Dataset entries

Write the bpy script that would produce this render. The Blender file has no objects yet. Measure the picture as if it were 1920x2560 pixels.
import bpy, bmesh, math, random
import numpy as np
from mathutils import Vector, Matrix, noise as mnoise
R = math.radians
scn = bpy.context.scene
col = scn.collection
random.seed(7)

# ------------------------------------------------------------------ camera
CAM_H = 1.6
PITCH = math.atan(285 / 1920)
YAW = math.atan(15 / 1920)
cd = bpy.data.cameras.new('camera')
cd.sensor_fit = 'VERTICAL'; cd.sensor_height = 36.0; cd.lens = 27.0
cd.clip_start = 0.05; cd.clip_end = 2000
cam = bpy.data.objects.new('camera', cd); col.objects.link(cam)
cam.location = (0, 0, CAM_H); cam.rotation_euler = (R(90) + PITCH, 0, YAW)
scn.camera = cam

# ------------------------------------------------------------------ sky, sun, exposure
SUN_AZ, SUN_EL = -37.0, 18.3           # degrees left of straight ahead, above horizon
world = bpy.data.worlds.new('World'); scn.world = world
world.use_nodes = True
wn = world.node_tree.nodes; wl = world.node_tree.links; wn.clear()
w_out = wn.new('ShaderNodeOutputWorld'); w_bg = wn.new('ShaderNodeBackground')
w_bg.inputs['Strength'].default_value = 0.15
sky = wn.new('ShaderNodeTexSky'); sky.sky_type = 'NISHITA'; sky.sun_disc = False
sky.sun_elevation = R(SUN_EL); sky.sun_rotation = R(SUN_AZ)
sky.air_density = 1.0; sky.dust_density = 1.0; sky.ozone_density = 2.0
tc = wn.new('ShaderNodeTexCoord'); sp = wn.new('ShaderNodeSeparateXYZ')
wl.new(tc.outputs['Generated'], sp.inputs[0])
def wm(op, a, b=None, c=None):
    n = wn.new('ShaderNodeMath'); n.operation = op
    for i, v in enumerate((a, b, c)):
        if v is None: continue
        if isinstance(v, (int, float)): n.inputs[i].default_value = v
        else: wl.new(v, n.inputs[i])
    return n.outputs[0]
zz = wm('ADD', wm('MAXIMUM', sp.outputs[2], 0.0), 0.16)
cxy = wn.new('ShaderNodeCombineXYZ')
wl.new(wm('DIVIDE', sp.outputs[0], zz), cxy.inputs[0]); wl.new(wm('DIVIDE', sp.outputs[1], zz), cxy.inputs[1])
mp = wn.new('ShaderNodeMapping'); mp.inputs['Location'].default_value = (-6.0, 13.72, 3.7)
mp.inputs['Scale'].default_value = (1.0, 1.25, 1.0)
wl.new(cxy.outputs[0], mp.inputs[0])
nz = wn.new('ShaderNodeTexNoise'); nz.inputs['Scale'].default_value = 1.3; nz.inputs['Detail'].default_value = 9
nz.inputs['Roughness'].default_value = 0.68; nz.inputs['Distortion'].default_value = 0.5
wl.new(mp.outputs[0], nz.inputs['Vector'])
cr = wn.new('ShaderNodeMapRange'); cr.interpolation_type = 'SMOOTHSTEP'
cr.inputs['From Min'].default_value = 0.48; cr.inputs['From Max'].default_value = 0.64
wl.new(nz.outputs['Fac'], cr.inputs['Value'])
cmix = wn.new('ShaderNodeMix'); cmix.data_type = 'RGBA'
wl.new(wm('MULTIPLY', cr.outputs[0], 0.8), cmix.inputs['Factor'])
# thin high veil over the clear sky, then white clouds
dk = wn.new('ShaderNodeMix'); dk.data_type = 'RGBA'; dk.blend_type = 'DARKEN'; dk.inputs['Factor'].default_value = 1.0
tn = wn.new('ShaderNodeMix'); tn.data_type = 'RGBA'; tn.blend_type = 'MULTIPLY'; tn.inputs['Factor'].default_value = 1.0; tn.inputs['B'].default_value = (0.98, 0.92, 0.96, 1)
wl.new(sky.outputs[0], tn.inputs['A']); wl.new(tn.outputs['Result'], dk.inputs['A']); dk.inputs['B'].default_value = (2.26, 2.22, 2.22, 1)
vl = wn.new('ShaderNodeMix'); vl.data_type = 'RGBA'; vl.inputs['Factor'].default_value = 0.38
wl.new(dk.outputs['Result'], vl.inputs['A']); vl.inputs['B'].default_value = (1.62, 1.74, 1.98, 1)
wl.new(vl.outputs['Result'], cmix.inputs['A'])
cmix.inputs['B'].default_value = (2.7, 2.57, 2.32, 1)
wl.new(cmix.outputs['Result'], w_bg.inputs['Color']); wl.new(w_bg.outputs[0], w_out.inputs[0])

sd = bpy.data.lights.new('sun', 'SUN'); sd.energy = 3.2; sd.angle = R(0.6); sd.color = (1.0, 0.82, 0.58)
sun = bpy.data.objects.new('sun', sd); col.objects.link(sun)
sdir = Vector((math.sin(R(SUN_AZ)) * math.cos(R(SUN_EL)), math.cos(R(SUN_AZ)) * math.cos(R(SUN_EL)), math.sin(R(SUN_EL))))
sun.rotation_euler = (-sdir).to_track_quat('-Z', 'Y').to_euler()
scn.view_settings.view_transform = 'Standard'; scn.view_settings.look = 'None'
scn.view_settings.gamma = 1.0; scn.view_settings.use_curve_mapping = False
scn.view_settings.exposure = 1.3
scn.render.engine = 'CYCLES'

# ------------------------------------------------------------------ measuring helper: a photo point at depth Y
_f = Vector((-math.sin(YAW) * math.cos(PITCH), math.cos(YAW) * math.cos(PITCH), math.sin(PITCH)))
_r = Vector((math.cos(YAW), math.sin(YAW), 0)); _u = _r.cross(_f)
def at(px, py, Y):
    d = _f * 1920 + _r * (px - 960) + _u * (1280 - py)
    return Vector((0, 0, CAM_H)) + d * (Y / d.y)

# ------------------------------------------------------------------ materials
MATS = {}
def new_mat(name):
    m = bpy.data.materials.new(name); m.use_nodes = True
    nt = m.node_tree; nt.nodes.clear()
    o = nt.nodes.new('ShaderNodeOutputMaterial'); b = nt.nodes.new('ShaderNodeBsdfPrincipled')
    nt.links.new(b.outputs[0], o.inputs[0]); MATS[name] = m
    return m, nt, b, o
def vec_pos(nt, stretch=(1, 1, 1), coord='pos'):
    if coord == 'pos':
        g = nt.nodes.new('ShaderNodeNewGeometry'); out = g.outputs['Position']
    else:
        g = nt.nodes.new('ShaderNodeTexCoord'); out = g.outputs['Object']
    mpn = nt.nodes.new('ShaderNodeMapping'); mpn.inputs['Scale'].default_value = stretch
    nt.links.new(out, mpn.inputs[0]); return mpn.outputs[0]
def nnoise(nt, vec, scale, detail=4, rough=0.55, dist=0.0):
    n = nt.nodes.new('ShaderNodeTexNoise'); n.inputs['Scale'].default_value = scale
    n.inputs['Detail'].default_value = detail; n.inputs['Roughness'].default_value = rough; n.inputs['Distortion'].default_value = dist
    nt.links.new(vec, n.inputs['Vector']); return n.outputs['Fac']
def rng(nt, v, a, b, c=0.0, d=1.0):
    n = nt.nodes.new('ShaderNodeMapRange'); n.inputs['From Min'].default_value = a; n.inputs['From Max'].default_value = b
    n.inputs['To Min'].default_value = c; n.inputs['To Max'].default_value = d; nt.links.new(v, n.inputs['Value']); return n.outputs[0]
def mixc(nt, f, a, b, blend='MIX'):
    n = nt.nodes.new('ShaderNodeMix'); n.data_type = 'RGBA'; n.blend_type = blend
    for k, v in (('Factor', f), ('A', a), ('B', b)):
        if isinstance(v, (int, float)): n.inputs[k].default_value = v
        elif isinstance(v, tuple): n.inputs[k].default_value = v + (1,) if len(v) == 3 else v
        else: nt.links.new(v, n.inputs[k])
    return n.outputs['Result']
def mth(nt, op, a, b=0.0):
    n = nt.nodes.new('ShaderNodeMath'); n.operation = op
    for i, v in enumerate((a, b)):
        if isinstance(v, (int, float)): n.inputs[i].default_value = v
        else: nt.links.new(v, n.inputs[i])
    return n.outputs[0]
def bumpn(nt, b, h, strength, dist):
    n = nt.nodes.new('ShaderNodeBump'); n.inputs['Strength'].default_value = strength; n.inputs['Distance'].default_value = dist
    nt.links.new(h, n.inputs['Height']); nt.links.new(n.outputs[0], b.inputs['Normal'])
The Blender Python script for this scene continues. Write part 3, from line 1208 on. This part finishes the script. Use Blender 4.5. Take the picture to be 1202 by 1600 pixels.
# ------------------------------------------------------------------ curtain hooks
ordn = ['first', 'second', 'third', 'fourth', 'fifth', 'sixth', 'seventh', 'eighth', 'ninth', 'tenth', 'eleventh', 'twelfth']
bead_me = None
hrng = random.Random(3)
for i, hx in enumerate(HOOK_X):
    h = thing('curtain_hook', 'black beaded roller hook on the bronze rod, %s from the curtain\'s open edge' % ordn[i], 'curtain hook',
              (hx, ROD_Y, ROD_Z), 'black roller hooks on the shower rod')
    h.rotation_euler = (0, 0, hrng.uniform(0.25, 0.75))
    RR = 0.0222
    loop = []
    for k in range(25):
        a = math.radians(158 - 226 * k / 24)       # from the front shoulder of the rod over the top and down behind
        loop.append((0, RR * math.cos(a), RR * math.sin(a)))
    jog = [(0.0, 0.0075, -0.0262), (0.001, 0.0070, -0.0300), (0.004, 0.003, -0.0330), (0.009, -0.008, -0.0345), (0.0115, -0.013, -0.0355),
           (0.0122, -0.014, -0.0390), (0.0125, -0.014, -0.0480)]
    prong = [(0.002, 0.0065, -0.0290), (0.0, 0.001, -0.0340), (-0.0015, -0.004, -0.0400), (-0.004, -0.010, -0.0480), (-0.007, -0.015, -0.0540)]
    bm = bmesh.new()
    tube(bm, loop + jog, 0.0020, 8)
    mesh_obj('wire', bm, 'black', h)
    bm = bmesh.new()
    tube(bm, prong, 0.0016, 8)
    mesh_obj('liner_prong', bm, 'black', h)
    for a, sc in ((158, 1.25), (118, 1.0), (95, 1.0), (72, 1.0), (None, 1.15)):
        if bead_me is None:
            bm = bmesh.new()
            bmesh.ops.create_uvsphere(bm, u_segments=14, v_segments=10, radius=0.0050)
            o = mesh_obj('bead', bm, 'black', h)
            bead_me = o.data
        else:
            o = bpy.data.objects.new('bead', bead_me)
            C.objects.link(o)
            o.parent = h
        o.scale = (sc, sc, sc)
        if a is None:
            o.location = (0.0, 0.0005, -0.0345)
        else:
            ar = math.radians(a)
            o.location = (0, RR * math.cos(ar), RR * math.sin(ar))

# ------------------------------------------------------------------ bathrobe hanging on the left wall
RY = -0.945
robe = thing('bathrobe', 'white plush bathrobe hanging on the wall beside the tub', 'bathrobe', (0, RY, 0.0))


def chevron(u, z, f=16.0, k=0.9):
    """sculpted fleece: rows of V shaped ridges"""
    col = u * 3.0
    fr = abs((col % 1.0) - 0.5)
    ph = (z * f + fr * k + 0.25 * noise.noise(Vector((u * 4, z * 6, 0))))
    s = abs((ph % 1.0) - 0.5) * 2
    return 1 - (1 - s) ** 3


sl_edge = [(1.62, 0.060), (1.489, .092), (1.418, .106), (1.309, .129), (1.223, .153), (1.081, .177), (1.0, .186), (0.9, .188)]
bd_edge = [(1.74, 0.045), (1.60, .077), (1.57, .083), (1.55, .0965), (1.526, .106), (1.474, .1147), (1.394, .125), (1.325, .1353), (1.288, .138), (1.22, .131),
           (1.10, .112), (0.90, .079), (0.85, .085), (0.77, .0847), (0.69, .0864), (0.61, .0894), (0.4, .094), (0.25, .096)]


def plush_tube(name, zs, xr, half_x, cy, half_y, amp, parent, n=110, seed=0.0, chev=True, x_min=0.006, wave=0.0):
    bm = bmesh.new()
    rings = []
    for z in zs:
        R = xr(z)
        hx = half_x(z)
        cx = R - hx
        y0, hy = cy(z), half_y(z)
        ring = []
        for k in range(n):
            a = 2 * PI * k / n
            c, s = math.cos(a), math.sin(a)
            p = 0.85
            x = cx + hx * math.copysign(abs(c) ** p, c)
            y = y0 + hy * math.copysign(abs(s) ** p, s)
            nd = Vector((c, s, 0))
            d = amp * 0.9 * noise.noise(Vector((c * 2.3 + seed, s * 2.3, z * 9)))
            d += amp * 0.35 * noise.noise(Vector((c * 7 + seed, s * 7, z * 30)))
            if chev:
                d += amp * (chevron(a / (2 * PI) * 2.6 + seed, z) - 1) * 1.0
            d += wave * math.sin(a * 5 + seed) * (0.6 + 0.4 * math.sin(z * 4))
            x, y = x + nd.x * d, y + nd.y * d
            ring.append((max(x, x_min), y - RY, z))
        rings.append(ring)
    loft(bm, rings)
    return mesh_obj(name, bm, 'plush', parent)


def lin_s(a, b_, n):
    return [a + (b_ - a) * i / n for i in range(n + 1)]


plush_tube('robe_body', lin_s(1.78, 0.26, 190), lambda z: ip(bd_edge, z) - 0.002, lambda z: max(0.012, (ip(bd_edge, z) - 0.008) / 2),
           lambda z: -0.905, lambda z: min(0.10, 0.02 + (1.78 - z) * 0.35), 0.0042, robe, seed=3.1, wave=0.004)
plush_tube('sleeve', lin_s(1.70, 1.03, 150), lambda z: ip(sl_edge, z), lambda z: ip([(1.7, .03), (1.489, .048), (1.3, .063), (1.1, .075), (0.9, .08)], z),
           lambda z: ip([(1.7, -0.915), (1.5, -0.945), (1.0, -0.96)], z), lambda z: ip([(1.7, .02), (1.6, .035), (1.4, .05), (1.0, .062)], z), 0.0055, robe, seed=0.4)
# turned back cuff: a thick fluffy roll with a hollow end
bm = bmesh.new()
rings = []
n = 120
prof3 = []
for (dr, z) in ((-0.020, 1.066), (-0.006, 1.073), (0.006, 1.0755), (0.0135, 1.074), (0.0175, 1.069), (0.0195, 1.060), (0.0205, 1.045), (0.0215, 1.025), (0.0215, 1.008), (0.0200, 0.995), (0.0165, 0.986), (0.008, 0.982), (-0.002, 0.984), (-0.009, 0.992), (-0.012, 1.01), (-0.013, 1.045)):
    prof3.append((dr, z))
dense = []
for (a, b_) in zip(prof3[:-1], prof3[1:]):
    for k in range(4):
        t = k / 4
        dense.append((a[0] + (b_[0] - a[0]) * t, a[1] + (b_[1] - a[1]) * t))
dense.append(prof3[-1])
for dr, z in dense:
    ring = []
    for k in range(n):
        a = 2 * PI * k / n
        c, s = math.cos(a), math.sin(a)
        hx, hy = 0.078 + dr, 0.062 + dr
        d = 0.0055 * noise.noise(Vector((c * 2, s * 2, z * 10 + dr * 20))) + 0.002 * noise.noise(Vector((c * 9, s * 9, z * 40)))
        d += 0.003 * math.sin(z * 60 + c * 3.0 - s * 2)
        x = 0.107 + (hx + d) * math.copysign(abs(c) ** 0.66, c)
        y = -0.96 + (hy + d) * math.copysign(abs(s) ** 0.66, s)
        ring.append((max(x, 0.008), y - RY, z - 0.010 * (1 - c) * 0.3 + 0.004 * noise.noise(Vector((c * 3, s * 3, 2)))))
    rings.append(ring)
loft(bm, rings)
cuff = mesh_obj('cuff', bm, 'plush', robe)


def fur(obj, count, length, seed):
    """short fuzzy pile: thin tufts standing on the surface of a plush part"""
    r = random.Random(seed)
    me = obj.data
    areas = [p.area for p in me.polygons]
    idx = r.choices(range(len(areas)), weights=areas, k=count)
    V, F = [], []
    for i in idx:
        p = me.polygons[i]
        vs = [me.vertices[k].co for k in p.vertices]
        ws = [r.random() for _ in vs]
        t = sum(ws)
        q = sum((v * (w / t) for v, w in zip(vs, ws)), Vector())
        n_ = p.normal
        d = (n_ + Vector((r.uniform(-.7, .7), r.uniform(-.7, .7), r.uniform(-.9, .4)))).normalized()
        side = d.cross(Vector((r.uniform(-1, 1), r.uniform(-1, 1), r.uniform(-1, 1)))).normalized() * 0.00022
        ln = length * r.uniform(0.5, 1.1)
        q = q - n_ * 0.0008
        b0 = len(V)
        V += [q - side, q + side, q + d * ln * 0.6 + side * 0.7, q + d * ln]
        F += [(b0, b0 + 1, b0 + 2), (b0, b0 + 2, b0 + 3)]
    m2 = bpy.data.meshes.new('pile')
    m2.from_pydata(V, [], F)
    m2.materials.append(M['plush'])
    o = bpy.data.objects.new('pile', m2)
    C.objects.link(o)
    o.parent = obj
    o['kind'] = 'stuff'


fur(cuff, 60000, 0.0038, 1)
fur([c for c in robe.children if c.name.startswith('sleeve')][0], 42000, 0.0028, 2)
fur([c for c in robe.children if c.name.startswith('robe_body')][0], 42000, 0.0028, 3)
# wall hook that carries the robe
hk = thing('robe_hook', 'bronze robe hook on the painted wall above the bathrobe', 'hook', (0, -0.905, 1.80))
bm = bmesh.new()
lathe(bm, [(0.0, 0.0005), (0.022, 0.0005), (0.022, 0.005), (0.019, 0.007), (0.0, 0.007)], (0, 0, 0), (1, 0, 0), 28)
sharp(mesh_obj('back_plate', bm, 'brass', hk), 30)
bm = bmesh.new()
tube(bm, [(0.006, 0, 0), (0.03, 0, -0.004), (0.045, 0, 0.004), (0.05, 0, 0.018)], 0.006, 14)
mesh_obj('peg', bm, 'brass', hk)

**Task brief**
Give the count of lines in the data above that hold the string "pixels", with no additional words.

**Answer to the exercise**
2